■ TO DO
Exact reproduction of the data is required, with images excluded.

■ THE INPUT
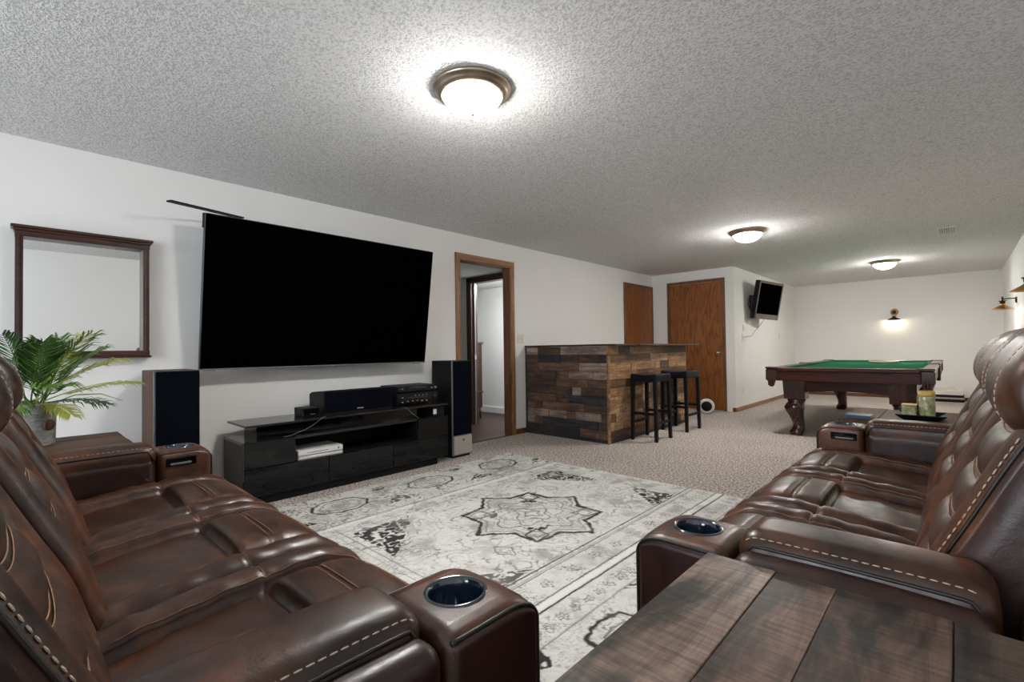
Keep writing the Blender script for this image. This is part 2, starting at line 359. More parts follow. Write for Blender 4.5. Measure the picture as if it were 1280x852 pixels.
# ------------------------------------------------------------------ the room shell
XL,XR,YF,YB=-3.924,.595,11.67,-2.6
YC,XC=7.85,-2.55       # closet front wall and its side wall
def struct(name,boxes,mat,c=0):
    mb=MB()
    for b in boxes: mb.box(*b,c)
    return mb.build(name,mat,None,'structure')
struct('floor',[(XL-.05,XR+.1,YB-.1,YF+.1,-.10,0)],M['carpet'])
struct('ceiling',[(XL-.1,XR+.1,YB-.1,YF+.1,H,H+.08)],M['ceil'])
DY0,DY1,DZ=3.35,4.165,2.03
struct('wall_left',[(XL-.115,XL,YB-.1,DY0,0,H),(XL-.115,XL,DY1,YC+.1,0,H),(XL-.115,XL,DY0,DY1,DZ,H)],M['wall'])
struct('wall_closet_front',[(XL,XC,YC,YC+.1,0,H)],M['wall'])
struct('wall_closet_side',[(XC-.1,XC,YC+.1,YF,0,H)],M['wall'])
struct('wall_far',[(XC-.1,XR+.1,YF,YF+.1,0,H)],M['wall'])
struct('wall_right',[(XR,XR+.1,YB,YF,0,H)],M['wall'])
WX0,WX1,WZ0,WZ1=-2.8,-.2,.70,2.05
struct('wall_near',[(XL,WX0,YB-.1,YB,0,H),(WX1,XR,YB-.1,YB,0,H),(WX0,WX1,YB-.1,YB,0,WZ0),(WX0,WX1,YB-.1,YB,WZ1,H)],M['wall'])
wf=MB()
for b in ((WX0,WX0+.05,YB-.08,YB+.02,WZ0,WZ1),(WX1-.05,WX1,YB-.08,YB+.02,WZ0,WZ1),(WX0,WX1,YB-.08,YB+.02,WZ0,WZ0+.05),(WX0,WX1,YB-.08,YB+.02,WZ1-.05,WZ1),(-1.52,-1.48,YB-.08,YB+.01,WZ0,WZ1)): wf.box(*b,.003)
win=wf.build('window_1',M['white'],None,'structure')
pm=bpy.data.materials.new('clear_pane'); pm.use_nodes=True; nt_=pm.node_tree; nt_.nodes.remove(nt_.nodes['Principled BSDF']); tr_=N(nt_,'ShaderNodeBsdfTransparent'); gl_=N(nt_,'ShaderNodeBsdfGlossy'); gl_.inputs['Roughness'].default_value=.02; mx_=N(nt_,'ShaderNodeMixShader'); mx_.inputs[0].default_value=.06
nt_.links.new(tr_.outputs[0],mx_.inputs[1]); nt_.links.new(gl_.outputs[0],mx_.inputs[2]); nt_.links.new(mx_.outputs[0],nt_.nodes['Material Output'].inputs[0])
for a_,b_ in ((WX0+.05,-1.52),(-1.48,WX1-.05)): MB().box(a_,b_,YB-.04,YB-.034,WZ0+.05,WZ1-.05).build('pane',pm,win)
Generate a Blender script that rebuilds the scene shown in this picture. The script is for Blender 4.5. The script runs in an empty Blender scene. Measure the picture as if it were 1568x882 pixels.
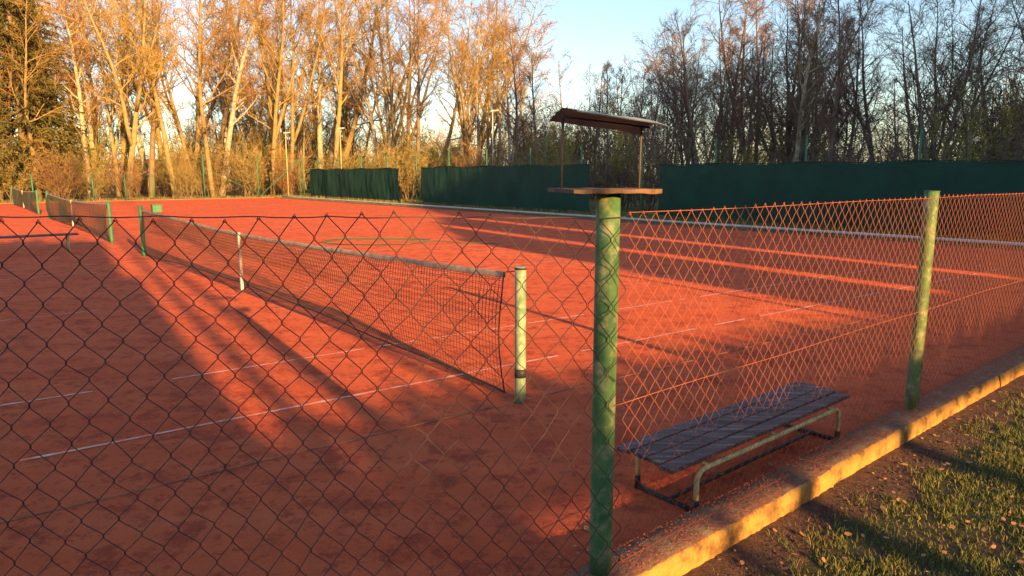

■ REPLY TO THE TASK
Keep writing the Blender script for this image. This is part 2, starting at line 359. More parts follow. Write for Blender 4.5. Measure the picture as if it were 1280x852 pixels.
# ------------------------------------------------------------------ the room shell
XL,XR,YF,YB=-3.924,.595,11.67,-2.6
YC,XC=7.85,-2.55       # closet front wall and its side wall
def struct(name,boxes,mat,c=0):
    mb=MB()
    for b in boxes: mb.box(*b,c)
    return mb.build(name,mat,None,'structure')
struct('floor',[(XL-.05,XR+.1,YB-.1,YF+.1,-.10,0)],M['carpet'])
struct('ceiling',[(XL-.1,XR+.1,YB-.1,YF+.1,H,H+.08)],M['ceil'])
DY0,DY1,DZ=3.35,4.165,2.03
struct('wall_left',[(XL-.115,XL,YB-.1,DY0,0,H),(XL-.115,XL,DY1,YC+.1,0,H),(XL-.115,XL,DY0,DY1,DZ,H)],M['wall'])
struct('wall_closet_front',[(XL,XC,YC,YC+.1,0,H)],M['wall'])
struct('wall_closet_side',[(XC-.1,XC,YC+.1,YF,0,H)],M['wall'])
struct('wall_far',[(XC-.1,XR+.1,YF,YF+.1,0,H)],M['wall'])
struct('wall_right',[(XR,XR+.1,YB,YF,0,H)],M['wall'])
WX0,WX1,WZ0,WZ1=-2.8,-.2,.70,2.05
struct('wall_near',[(XL,WX0,YB-.1,YB,0,H),(WX1,XR,YB-.1,YB,0,H),(WX0,WX1,YB-.1,YB,0,WZ0),(WX0,WX1,YB-.1,YB,WZ1,H)],M['wall'])
wf=MB()
for b in ((WX0,WX0+.05,YB-.08,YB+.02,WZ0,WZ1),(WX1-.05,WX1,YB-.08,YB+.02,WZ0,WZ1),(WX0,WX1,YB-.08,YB+.02,WZ0,WZ0+.05),(WX0,WX1,YB-.08,YB+.02,WZ1-.05,WZ1),(-1.52,-1.48,YB-.08,YB+.01,WZ0,WZ1)): wf.box(*b,.003)
win=wf.build('window_1',M['white'],None,'structure')
pm=bpy.data.materials.new('clear_pane'); pm.use_nodes=True; nt_=pm.node_tree; nt_.nodes.remove(nt_.nodes['Principled BSDF']); tr_=N(nt_,'ShaderNodeBsdfTransparent'); gl_=N(nt_,'ShaderNodeBsdfGlossy'); gl_.inputs['Roughness'].default_value=.02; mx_=N(nt_,'ShaderNodeMixShader'); mx_.inputs[0].default_value=.06
nt_.links.new(tr_.outputs[0],mx_.inputs[1]); nt_.links.new(gl_.outputs[0],mx_.inputs[2]); nt_.links.new(mx_.outputs[0],nt_.nodes['Material Output'].inputs[0])
for a_,b_ in ((WX0+.05,-1.52),(-1.48,WX1-.05)): MB().box(a_,b_,YB-.04,YB-.034,WZ0+.05,WZ1-.05).build('pane',pm,win)
Generate a Blender script that rebuilds the scene shown in this picture. The script is for Blender 4.5. The script runs in an empty Blender scene. Measure the picture as if it were 1568x882 pixels.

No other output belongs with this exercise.